The single-player campaign consists of free roam, replayable missions and story missions. Each area has three of each type, unlocked one after another by accumulating scores throughout the level. Free roam, free and story missions each contribute to your score so you’re always doing something to progress.

The free roam throws all manner of enemies for you to fight while traversing the area and searching for unlockables. It’s not the fastest way to build up your score, but if you beat mini-bosses, you’re rewarded with items that make the missions easier.

The main story and free missions make up the meat of the single-player experience. Free missions can be replayed repeatedly to accrue score if you haven’t hit the par to unlock the next story mission, or to get a better score and increase your medal ranking. The story and free missions boast a strong variety of objectives; very few are recycled beyond the classic “kill stuff” missions. Throughout these missions you will fight bosses, minions and other characters in a variety of different scenarios. Missions are smartly paced with plenty of different objectives including escorts, shooting galleries and even a racing occurring between the kill-a-thons. They’re all enjoyable at the core, but some of the longer brawl missions can get a bit repetitive–especially since, if you fail, you get nothing for your efforts.

The variety of missions and the sheer fun of taking on bosses and the rather intelligent enemy character AI make Anarchy Reigns’s single player worth the price of admission. If you’re only here for the single player, you won’t be disappointed, though it’s no 12-hour game. However, after beating the game, you can replay the entire campaign with any character you’d like, giving plenty of value to an already well-varied experience.

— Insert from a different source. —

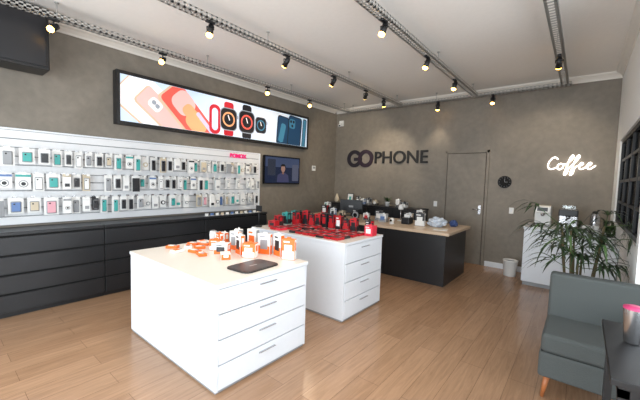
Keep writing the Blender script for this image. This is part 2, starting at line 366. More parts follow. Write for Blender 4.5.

The single player in Anarchy Reigns is satisfying, but it’s rivaled by its multiplayer both in size and scope. With 11 game types (13 if you preordered) it’s very easy to find at least a few that you love and avoid the ones you dislike. There are free-for-all and team death matches, large and small variants of basic brawler modesl, capture the flag, a gladiator sport called “Death Ball,” and a three-player co-op mode. These modes feature small-to-full versions of maps from the story and can be played with any of the 18 playable characters.

At the core of the multiplayer you’ll find that “anarychy” isn’t just part of the game’s name; it’s the theme for the game as a whole–not just in story, but in gameplay. There is a multiplayer mode called Battle Royale where up to 16 players can duke it out all at once. 16 players unloading combos, picking up items and trying to escape giant robot attacks provides a level of chaos on and off-screen that is as astounding as it is enjoyable. Modes like Tag Deathmatch and the aforementioned Cage Match offer more grounded, fighting-game like modes for a deeper experience, but Anarchy Reigns has a marvelous flair for the gratuitous.

While undoubtedly fun and varied (even more so than the single player), the multiplayer does highlight some small design hiccups. The larger game types take a bit of extra time to get going since lobbies feature no global countdown, and team-based game types suffer in the wake of quitters. The bots are potent, but they’re no match for skilled players. Nitpicks like spawning issues on the larger maps are also mild head-shakers, but these are small problems in the grand scheme of things, and they rarely impact the overall experience.

While it tries its mightiest, Anarchy Reigns’s zany character design, massive levels and strong gameplay design can’t hide its budget. This is a game that takes advantage of what it can do to an obscene degree, but it rarely transcends its synopsis. It’s a brawler. You beat stuff up. A lot. The characters are awesome and surprisingly unique at their finer points, and exploring the strategy and pace of the multiplayer is a thrilling–though sometimes maddening–experience.
The story isn’t perfect, but it’s enjoyable and never offends beyond some out of place T&A. An exciting soundtrack and mostly fluid visuals hold the game together, though neither are particularly amazing, cementing Anarchy Reigns as a great game–a great game with a massive amount of value with equal focus on multiplayer and single player. There’s something here for everyone and perhaps its price point will make it easier for you to convince a couple friends to join in the fun, no matter what sort of craziness they’re into.